Book Reviews: April 2020

April 5th, 2020
Some spring reading options.
The Runaways by Fatima Bhutto
Penguin £8.99

Fatima Bhutto, born in Syria and educated in the USA and the UK,  is the niece of former Pakistani prime minister Benazir Bhutto, and came to public attention with her memoir Songs of Blood and Sword which accused her aunt of the 'moral responsibility' for her father’s assassination. Her powerful writing is used to good effect in The Runaways, her second novel, a story of three young people in Pakistan and England all of whom are disaffected in some way and experiencing a feeling of alienation which leads them to be exploited by skilful jihadis. This is an engrossing, exciting and truthful novel which, while not excusing the choices made by the protagonists, makes us aware of the vulnerabilities which can propel young people into catastrophic choices.
'burns with controlled indignation at the state of our world' Financial Times.

A Thousand Moons by Sebastian Barry
Faber £18.99

The eagerly awaited sequel to the Costa Award winning Days Without End by one of Ireland’s greatest writers and current Irish Laureate. A Thousand Moons extends the sequence of Barry’s eight novels, which touch each time on the worlds of two families -  the Dunnes and the McNultys. In this novel, as in Days Without End, we meet with Thomas McNulty and John Cole, American Civil War soldiers, now a couple, living on a tobacco farm in Tennessee. Their adopted Sioux daughter Winona is the narrator this time, and we follow her journey as she deals with the consequences of a violent act against her. Full of memorable characters and written in Barry’s gorgeous lyrical prose, dreamy yet unflinching when confronted by the darker side of humanity, this is a wonderful book.

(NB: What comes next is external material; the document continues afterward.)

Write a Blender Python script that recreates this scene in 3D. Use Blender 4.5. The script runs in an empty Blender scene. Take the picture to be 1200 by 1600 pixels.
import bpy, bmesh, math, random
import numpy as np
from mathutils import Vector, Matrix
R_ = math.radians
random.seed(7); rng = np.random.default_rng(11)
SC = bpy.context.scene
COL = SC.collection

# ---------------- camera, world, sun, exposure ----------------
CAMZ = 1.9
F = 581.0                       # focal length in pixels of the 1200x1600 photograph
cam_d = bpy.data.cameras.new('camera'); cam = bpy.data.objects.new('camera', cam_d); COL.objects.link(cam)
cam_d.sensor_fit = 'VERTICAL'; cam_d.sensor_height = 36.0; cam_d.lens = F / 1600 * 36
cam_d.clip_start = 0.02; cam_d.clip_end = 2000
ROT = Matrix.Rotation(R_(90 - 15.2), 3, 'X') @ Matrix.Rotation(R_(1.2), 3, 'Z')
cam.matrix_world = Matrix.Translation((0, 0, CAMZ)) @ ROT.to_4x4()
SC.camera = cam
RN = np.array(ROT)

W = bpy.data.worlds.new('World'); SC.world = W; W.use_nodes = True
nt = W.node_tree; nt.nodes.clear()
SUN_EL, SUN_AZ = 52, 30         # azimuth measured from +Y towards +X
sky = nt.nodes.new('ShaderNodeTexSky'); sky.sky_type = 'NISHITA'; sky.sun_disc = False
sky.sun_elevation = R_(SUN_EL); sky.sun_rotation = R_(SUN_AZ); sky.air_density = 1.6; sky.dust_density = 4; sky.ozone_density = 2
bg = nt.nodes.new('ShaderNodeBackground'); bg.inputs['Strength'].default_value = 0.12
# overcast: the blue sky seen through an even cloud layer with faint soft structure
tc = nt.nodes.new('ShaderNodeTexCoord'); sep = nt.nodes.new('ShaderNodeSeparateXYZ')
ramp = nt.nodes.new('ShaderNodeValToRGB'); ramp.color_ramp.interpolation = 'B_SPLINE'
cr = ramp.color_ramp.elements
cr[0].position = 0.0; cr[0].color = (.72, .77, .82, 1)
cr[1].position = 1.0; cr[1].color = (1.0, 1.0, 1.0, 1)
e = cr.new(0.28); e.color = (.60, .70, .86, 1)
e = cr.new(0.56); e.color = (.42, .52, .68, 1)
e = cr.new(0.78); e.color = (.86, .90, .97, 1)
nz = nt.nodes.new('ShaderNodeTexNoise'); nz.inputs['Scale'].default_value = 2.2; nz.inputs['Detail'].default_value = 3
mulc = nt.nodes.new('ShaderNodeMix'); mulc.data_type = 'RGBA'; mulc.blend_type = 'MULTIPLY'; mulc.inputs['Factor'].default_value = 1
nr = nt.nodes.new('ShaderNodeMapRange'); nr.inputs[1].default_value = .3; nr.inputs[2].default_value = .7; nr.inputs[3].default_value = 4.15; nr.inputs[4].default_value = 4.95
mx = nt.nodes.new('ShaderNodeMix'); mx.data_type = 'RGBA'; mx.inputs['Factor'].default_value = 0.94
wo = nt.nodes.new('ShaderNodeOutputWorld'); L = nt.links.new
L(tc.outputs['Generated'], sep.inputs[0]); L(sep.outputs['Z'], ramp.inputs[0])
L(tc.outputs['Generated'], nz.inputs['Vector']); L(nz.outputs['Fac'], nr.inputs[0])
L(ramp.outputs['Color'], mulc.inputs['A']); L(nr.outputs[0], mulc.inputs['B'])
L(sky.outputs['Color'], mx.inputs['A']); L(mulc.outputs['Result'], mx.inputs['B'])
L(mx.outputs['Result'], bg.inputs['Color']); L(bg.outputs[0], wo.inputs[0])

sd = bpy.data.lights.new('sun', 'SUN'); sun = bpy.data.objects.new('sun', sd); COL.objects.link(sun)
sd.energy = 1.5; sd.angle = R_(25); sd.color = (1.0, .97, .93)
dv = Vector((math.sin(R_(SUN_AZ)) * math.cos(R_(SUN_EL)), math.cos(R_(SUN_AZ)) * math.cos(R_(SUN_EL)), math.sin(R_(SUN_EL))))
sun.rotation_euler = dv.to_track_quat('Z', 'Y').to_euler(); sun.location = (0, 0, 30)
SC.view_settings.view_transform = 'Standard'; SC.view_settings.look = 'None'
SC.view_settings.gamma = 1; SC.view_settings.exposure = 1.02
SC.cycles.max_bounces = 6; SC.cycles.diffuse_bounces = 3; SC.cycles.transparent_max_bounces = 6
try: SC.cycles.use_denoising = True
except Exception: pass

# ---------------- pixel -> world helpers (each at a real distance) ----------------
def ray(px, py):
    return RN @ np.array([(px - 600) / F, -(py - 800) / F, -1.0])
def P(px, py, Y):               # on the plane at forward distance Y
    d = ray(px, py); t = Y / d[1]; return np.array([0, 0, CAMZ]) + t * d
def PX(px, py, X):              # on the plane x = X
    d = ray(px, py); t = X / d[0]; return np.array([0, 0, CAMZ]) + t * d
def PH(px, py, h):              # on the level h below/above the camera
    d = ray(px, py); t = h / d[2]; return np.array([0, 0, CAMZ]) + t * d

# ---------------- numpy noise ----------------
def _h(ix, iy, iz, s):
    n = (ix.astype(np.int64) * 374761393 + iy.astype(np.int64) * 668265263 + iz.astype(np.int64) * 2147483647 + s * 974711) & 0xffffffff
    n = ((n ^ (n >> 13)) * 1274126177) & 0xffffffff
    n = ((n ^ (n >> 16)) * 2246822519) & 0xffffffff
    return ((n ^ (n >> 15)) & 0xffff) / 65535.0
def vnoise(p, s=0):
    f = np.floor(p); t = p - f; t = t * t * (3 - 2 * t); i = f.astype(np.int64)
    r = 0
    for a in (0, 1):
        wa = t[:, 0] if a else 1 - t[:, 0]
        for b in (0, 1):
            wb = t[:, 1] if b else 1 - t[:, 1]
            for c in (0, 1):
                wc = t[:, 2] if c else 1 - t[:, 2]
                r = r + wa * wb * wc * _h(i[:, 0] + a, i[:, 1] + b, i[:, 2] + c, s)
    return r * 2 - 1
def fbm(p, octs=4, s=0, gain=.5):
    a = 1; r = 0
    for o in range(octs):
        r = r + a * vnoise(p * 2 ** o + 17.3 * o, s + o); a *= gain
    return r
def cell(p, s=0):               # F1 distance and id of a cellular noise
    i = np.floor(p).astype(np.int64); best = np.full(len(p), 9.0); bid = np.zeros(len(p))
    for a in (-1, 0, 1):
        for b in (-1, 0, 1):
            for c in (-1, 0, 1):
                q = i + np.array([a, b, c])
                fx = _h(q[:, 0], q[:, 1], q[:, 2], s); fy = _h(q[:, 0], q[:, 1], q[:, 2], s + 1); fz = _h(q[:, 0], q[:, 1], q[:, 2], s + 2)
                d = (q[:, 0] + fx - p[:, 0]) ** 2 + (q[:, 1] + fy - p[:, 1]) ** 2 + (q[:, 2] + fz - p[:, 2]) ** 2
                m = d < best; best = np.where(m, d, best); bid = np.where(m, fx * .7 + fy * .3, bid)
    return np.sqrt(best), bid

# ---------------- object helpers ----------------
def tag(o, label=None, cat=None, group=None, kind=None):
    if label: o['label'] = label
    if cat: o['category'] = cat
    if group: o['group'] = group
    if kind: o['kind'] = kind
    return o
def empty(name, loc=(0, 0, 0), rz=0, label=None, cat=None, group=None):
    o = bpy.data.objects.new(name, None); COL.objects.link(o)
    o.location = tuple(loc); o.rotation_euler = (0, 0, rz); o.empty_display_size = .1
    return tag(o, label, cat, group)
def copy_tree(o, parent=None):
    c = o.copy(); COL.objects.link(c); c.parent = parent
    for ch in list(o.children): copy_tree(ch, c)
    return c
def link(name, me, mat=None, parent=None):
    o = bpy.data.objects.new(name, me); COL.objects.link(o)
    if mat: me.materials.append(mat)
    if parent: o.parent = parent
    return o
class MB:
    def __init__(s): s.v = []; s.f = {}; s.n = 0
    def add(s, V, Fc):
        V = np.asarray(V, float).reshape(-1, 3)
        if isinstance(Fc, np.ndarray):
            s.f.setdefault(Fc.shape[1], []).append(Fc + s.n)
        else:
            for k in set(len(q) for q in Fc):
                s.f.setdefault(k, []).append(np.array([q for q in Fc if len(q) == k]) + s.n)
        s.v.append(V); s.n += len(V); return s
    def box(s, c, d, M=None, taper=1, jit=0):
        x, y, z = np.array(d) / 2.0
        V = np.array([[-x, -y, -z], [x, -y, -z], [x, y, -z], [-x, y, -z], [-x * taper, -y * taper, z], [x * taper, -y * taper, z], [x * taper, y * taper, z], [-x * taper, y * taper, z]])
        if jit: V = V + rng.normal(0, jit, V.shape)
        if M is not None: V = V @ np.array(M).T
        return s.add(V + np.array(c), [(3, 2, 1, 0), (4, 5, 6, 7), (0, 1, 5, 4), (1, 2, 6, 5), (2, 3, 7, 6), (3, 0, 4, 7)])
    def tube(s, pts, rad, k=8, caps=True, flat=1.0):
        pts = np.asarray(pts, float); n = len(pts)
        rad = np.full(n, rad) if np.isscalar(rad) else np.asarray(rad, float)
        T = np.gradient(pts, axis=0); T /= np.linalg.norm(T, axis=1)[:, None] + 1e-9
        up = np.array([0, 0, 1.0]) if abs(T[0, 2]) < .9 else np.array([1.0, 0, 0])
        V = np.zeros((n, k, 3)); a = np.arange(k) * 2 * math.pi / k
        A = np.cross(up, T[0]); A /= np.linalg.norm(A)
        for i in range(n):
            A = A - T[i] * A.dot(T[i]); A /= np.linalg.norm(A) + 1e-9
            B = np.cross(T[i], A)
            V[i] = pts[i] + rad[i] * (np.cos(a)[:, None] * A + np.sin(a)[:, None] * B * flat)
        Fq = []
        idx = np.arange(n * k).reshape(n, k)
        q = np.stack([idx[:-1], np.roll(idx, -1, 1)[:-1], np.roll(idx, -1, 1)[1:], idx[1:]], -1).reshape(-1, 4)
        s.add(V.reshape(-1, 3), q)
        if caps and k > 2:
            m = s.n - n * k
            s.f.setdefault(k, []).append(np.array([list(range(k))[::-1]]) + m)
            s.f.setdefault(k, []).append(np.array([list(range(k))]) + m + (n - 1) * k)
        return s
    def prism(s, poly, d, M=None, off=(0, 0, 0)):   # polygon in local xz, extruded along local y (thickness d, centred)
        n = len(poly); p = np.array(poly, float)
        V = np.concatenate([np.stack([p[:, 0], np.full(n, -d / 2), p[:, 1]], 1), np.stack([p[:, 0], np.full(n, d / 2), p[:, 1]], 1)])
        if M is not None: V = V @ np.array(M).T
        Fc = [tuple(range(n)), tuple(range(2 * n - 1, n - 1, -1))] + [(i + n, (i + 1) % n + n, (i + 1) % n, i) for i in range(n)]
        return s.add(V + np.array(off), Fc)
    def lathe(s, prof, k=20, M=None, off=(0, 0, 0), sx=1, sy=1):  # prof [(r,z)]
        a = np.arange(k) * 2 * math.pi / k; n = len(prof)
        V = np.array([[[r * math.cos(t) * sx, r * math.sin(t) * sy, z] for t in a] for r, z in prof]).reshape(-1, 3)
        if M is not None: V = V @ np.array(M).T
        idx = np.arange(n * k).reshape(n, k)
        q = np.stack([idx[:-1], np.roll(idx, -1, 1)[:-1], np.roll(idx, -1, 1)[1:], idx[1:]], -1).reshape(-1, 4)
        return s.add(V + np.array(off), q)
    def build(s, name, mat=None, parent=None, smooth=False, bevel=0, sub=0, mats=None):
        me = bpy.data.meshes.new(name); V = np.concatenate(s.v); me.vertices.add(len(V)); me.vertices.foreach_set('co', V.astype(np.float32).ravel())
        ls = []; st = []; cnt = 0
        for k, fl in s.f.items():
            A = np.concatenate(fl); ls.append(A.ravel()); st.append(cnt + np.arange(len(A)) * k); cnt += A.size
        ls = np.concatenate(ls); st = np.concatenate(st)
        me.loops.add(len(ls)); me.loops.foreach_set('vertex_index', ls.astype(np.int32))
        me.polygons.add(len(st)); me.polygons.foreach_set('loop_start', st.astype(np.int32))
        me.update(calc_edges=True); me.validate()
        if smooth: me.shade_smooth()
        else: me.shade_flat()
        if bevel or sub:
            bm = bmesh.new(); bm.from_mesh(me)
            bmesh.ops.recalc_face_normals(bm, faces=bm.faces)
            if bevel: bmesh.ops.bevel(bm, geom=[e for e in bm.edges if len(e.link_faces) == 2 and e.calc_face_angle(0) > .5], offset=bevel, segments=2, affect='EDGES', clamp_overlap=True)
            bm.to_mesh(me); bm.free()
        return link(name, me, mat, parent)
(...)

A Life in Art: Alison Milner-Gulland
Horsham Museum £5.00

When I heard from Jeremy Knight, Curator of Horsham Museum, about the secret project dreamed up by Robin Milner Gulland, husband of Washington artist Alison Milner-Gulland, to produce a book to accompany a retrospective exhibition in honour of her 80th birthday, I was absolutely thrilled because she is one of my favourite artists. With the help of art expert Rupert Toovey, a long-time fan, they have put together a delightful record of the wide-ranging work of this remarkable artist. There is a story behind each piece, from the ancient legends of Chanctonbury Ring to the icons of Russia and the sad history of Syria. Here in this book we have a brief taste of a life full of adventure and creative exploration, both figurative and abstract, masterfully rendered in paint, pastel, collage or ceramics. As this quiet and indomitable artist says 'I don’t paint to sell – I do it because I want to say ‘look, I’ve seen this, look at it’. It either sells or it doesn’t. Some will see what I see and if they don’t, well tough!'

Viper’s Daughter by Michele Paver
Head of Zeus £12.99

Viper's Daughter is the long awaited seventh book in the award-winning children’s series that began with Wolf Brother. Like them it can be read as a standalone story although it’s great to start this marvellous series with the first book, set in a thrilling Stone-Age world filled with amazing adventure and fantasy. Michele Paver is a magical writer and it is so good to introduce another generation of children to the heroic Torak, Renn and Wolf.